Anyways the movie's not good and I don't feel like saying anything else about this one.
Monster a-Go Go
(Bill Rebane Week)
(Bill Rebane Week)
2: I ask of you, which is the greater tragedy? The way Monster a-Go Go, already a doomed venture from the start, languished on the shelf half-finished for years before HG Lewis took it up and slapped together a non-movie to fill out the runtime in a weekend? Or the way I exerted so much effort in proposing a means of taking Monster a-Go Go of all things and making a satisfactory movie from its crumpled, broken body during my review? I ask this as a legitimate question, for I truly do not know.

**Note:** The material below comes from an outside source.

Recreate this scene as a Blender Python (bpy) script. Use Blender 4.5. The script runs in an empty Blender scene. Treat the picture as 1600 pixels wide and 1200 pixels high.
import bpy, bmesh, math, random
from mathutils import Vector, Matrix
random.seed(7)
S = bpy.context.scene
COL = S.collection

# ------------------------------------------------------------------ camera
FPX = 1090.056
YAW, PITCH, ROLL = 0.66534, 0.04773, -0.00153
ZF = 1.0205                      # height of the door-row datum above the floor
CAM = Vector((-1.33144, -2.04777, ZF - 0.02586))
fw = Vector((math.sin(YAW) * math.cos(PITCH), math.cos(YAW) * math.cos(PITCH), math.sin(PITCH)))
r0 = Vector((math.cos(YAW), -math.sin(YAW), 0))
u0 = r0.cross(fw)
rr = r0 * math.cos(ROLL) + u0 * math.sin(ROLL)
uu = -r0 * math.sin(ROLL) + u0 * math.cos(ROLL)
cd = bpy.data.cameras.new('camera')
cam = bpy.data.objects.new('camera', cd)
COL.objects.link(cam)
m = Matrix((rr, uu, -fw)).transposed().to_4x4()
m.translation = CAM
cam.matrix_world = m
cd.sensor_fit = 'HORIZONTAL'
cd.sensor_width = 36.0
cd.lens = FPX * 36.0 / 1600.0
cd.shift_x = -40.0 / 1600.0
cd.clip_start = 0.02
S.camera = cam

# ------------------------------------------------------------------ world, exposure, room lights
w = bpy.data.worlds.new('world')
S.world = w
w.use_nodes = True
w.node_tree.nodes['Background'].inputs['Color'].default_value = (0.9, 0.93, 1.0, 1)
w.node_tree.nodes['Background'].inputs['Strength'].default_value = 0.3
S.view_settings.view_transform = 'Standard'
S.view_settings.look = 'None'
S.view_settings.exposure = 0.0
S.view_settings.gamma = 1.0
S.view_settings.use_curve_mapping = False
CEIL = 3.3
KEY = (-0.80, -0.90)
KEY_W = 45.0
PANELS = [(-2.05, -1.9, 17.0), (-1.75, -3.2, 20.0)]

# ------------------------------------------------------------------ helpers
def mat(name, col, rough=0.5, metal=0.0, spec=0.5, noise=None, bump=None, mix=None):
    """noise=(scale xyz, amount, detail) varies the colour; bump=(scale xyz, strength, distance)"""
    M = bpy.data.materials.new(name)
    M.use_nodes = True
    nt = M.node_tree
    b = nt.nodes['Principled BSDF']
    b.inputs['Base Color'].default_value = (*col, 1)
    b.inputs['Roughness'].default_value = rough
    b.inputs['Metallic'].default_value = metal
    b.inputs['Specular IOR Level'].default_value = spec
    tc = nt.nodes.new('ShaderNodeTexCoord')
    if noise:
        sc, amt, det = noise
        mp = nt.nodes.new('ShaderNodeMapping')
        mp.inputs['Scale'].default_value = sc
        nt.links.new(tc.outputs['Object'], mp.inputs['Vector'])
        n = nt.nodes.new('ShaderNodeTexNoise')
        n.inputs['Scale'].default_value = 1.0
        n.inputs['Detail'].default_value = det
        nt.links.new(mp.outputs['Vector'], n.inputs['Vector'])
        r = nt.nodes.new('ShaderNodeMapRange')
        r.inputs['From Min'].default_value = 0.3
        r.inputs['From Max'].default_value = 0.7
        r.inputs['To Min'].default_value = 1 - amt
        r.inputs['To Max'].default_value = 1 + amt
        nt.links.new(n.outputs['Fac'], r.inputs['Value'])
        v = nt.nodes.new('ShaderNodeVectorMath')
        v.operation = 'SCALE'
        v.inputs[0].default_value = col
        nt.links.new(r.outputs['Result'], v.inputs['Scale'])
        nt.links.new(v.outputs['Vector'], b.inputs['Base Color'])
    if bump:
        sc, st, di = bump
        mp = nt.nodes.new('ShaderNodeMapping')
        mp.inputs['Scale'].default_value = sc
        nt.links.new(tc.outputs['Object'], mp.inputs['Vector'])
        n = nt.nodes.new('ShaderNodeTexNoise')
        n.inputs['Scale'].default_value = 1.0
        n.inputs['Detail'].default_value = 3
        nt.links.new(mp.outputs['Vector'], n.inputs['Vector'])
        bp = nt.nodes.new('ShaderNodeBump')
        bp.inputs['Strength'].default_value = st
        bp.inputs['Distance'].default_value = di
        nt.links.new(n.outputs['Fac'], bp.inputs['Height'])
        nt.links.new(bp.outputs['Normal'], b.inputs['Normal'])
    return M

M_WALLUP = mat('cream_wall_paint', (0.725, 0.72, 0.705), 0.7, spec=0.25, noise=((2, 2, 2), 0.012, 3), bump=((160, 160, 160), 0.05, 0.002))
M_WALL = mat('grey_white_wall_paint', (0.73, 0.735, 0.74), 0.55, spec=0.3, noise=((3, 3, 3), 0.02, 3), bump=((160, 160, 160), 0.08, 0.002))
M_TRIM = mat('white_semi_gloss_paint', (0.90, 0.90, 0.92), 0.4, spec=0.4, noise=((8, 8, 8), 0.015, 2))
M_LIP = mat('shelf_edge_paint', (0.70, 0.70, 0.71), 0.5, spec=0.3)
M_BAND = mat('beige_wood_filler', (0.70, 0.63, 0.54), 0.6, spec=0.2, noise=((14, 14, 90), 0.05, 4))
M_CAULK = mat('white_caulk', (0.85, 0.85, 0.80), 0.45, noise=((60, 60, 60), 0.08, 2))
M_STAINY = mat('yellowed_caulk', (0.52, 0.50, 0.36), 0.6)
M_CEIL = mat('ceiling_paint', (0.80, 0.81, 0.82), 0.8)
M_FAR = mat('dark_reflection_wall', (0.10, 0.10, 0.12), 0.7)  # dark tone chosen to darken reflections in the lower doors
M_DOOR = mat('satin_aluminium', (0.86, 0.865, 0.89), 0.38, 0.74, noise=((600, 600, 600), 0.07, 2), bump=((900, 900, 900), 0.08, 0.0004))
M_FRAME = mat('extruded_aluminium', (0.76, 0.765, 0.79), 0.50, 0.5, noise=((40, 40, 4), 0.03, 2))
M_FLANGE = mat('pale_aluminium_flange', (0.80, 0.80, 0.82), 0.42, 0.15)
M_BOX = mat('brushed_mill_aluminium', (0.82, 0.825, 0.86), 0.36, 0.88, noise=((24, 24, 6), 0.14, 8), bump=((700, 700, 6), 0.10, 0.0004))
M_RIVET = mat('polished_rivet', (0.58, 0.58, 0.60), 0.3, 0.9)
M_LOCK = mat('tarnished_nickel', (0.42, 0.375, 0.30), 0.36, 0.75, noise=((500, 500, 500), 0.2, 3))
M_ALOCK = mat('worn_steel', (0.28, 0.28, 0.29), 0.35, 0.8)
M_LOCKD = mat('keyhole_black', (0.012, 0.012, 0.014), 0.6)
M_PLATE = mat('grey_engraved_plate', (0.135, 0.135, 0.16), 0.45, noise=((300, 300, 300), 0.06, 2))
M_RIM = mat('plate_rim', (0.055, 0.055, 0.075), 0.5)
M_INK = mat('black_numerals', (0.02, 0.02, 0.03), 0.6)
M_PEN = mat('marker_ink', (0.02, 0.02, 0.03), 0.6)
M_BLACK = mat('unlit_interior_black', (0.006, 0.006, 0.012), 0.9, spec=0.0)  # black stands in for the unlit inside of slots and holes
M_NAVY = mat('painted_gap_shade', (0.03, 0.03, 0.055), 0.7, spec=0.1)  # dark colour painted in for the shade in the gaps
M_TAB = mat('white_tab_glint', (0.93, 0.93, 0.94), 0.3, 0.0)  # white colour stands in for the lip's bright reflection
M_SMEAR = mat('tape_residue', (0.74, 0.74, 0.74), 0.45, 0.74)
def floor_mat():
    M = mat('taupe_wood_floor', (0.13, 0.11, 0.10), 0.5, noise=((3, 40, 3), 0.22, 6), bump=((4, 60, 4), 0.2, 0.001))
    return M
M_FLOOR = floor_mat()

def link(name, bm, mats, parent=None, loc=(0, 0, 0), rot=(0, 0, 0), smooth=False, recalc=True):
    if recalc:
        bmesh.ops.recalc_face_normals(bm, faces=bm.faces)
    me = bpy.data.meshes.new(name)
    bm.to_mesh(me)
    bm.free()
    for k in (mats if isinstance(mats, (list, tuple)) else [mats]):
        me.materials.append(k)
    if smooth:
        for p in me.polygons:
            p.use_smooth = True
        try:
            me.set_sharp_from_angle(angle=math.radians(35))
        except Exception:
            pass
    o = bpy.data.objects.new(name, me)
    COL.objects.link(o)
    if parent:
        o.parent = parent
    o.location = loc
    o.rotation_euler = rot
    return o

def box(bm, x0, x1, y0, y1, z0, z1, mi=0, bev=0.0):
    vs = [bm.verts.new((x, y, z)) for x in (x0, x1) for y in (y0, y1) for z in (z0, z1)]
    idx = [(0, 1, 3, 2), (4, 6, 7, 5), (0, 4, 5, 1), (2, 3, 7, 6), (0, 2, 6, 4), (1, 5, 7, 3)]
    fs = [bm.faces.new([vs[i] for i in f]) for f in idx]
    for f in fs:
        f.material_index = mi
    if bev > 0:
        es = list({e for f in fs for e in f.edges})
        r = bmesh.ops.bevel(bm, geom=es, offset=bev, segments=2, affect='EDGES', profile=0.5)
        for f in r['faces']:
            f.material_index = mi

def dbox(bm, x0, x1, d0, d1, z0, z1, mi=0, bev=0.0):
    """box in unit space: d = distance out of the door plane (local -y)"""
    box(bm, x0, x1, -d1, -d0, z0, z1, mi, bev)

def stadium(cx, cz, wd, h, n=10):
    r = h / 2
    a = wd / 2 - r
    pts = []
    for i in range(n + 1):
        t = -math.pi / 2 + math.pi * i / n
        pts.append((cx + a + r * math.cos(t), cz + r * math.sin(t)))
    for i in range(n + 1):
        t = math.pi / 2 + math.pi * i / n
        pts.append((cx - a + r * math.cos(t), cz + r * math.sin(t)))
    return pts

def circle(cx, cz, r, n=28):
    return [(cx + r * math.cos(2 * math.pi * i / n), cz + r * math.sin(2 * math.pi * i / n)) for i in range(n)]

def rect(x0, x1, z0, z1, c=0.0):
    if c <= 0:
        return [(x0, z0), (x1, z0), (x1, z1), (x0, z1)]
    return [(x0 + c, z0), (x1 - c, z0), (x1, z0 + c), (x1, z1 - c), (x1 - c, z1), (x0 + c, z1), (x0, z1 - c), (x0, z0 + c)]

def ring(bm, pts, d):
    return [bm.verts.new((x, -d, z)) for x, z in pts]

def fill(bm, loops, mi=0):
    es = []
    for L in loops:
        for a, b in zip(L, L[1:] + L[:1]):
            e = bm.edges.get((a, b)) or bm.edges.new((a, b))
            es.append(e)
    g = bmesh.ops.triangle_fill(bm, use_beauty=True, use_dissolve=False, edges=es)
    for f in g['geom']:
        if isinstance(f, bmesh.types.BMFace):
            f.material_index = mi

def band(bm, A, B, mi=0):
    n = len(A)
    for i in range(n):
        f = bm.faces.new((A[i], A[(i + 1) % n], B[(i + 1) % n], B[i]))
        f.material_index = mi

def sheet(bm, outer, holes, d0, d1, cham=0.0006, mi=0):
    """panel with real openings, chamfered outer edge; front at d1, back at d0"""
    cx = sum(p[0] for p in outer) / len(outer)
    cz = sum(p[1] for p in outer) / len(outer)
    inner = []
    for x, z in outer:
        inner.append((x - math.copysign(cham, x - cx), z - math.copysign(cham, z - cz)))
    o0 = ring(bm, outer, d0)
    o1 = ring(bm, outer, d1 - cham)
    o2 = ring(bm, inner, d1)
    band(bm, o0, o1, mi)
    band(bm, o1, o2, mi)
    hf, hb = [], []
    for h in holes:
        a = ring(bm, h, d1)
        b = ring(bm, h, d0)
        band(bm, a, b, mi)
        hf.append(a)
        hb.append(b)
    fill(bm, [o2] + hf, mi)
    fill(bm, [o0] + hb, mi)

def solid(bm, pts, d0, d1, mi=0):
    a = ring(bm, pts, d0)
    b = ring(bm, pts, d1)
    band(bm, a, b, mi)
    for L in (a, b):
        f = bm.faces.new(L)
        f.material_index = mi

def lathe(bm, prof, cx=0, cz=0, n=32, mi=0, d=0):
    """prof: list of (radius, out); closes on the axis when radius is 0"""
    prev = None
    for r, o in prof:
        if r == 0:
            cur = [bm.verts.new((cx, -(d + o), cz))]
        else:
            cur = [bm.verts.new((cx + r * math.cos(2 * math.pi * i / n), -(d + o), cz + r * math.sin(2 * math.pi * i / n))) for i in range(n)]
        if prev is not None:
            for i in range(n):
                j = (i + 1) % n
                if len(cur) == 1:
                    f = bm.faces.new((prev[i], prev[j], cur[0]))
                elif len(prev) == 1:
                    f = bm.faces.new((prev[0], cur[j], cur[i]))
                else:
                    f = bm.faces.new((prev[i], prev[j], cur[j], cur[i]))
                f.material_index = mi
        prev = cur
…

Attack of the 60 Foot Centerfold
(Fred Olen Ray Week bonus)
(Fred Olen Ray Week bonus)
1: Because Wizards of the Demon Sword was not satisfactorily bad enough, apparently, I, in my infinite wisdom, decided we should also watch John's pick for the week that didn't make the final list, on the grounds of my having looked at clips of Attack of the 60 Foot Centerfold on YouTube when I was a teenager. I apparently thought it would be funny for us to waste an afternoon watching a stupid softcore porno from Fred Olen Ray, a man with no talent and no interest in developing any. It wasn't supposed to be here, it wasn't funny, I hold the film in active contempt, and wish to only repeat that its sole saving grace is making a giant lipstick joke instead of a giant vibrator joke at one point. Just kinda fuck this movie.
As to what my watching companions thought this year? Jackie says her favorites were Inferno and Porco Rosso, with her least favorites being Surf Nazis Must Die and Sgt Deadhead; while John says his favorites were The Killer and Pump Up the Volume, with The Swarm and Surf Nazis Must Die as his least. Everyone hates Surf Nazis, that's the big takeaway this year.